I know I'm beautiful, to some extent. I have conventially attracitve features, and there are days of which i could admire my own soul. It doesn't really bother me though. I see it either as a tool or to experience oneself. I see beauty in tons of people, not neccesarily in a lustful way. More in a, i see your soul has shaped your features, that your way of moving about the realm we call earth is nothing short of the love you've carried or shall carry, wether detrimential or envigorating.
Should I now call myself arrogant? I could be seen as ugly on some days, but who cares.
The compliment "You're beautiful" is nice. Sweet and well intended when received from a loved one. I do, though, feel more loved when someone takes notice of me. Or asks a question. When you notice I care heavily about an otherwise boring subject. A doodle I make. The joke I shall inevitably tell. When you ask me about my dreams, even though we're strangers. Because what are strangers really, if not hearts yet unknown.
You can live around people, yet do not care about their inner world. Their innerclock work shall remain unbeknownst to you for as you do not ask for their time.
I love to percieve people. I know it is not the same as loving/knowing, but it is interesting. It makes a mundane day lighter, though that'a dependant of your own implications of your perceived observations. For me, it's usually positive, though thinking too hard about the world can put a strain on you. It makes the colors brighter, yet put a strain on your eyes.

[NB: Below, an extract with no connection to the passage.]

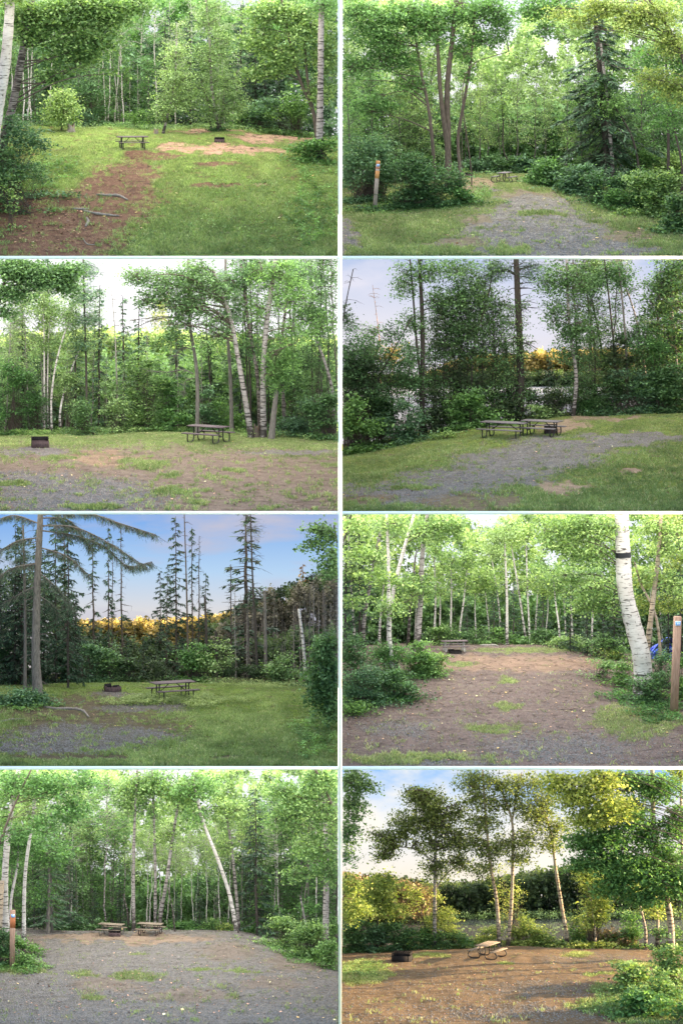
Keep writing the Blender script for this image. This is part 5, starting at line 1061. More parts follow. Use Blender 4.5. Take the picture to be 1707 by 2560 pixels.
for i, (u, vt, kd, w_) in enumerate(((432, 110, 'thin_spruce', .8), (505, 70, 'thin_spruce', .55), (519, 130, 'dead_spruce', .6), (563, 60, 'dead_spruce', .8), (740, 270, 'spruce', .65), (768, 250, 'spruce', .55), (818, 20, 'spruce', .62), (888, 70, 'thin_spruce', .55), (918, 110, 'dead_spruce', .7), (948, 280, 'spruce', .6), (1070, 240, 'dead_spruce', 1.0), (1138, -10, 'thin_spruce', 1.6), (305, 40, 'thin_spruce', 1.0), (620, 520, 'dead_spruce', .8))):
    plant(P, 'slim_spruce', kd, u, 21 + (i % 5) * .6, vtop=vt, leaf='needle_dark', bark='bark_brown', desc=('slim spruce', 'slim ragged spruces against the sky'), sx=w_ * 1.25)
tree(P, 'dead_tree', [(868, 690), (865, 500), (858, 250), (850, -10)], 11, bark='bark_brown', label='tall dead trunk rising among the middle spruces', y=20.6, bare=50, bare_len=.6, top_w=.4)
tree(P, 'dead_tree', [(1188, 790), (1180, 600), (1165, 300), (1155, -10)], 13, bark='bark_dark', label='tall bare black spruce trunk nearest on the right of the table', y=17.4, bare=130, bare_len=1.1, top_w=.4, leaf='needle_grey', needle=True, ells=[(1160, 80, 40, 60, 130)], lsz=.12)
tree(P, 'snag', [(1226, 740), (1224, 560), (1220, 364)], 17, bark='bark_grey', label='thick broken snag with a flat top on the right', y=19.6, top_w=.8, bare=6)
tree(P, 'snag', [(999, 720), (998, 640), (997, 548)], 15, bark='bark_dark', label='short broken snag with a pale top in the middle', y=19.8, top_w=.9)
tree(P, 'snag', [(950, 720), (952, 560), (945, 390)], 18, bark='bark_dark', label='stout dark snag right of the middle spruces', y=20, top_w=.5, bare=20, bare_len=.6)
tree(P, 'birch_snag', [(1406, 730), (1395, 580), (1378, 448)], 15, bark='bark_birch', label='tall white broken birch snag on the right', y=18.6, top_w=.9)
tree(P, 'birch_snag', [(1262, 770), (1254, 720), (1250, 684)], 15, bark='bark_birch', label='short white leaning birch stub on the right', y=17.6, top_w=.9)
woods(P, [(960, 600), (1100, 500), (1200, 450), (1350, 390), (1450, 350), (1650, 300)], 29.5, 30.8, 7000, 'leaf_bare', .12, name='bare_hill_scrub', label='grey brown leafless scrub on the dark hillside at the right', floor=740, rough=60, gap=.36, trunks=80, bark='wood_dead')
plant(P, 'orange_spruce', 'spruce', 1398, 33, vtop=240, leaf='needle_orange', bark='bark_orange', label='orange sunlit spruce top on the right hillside', sx=.9)
forest(P, 24, 1060, 1560, 19, 27, 'dead_spruce', 330, 560, 'dead_sapling', ('dead sapling', 'bare dead saplings on the right'), bark=['wood_dead', 'bark_pale', 'bark_grey'], leaf='needle_grey', seed=11, sx=.9)
forest(P, 7, -40, 370, 17.5, 21, 'spruce', 150, 460, 'dark_spruce', ('dark spruce', 'dark spruces behind the large trunk'), leaf='needle_dark', bark='bark_dark', seed=12, sx=1.2)
forest(P, 6, -60, 350, 13.5, 17, 'spruce', -120, 120, 'big_dark_spruce', ('big dark spruce', 'big dark spruces at the left'), leaf='needle_dark', bark='bark_dark', seed=61, sx=.85)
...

I'm also aware i'm posting this into a void, this post doesn't even have a coherent conclusion. I just like writing and thinking. Though right now I should be sleeping. Even though this is into a void, it is not nothing. Just like the quantum principle i suppose. True nothing would create absolute certainty, and that does not exist, so there is always a possibility of something. So, hi something, thanks for reading. I hope you have a good day.
(I must disclaim that I am not a fan of quantum pseudo science, i'm more interested in the real thing, though I quite like this methaphor.)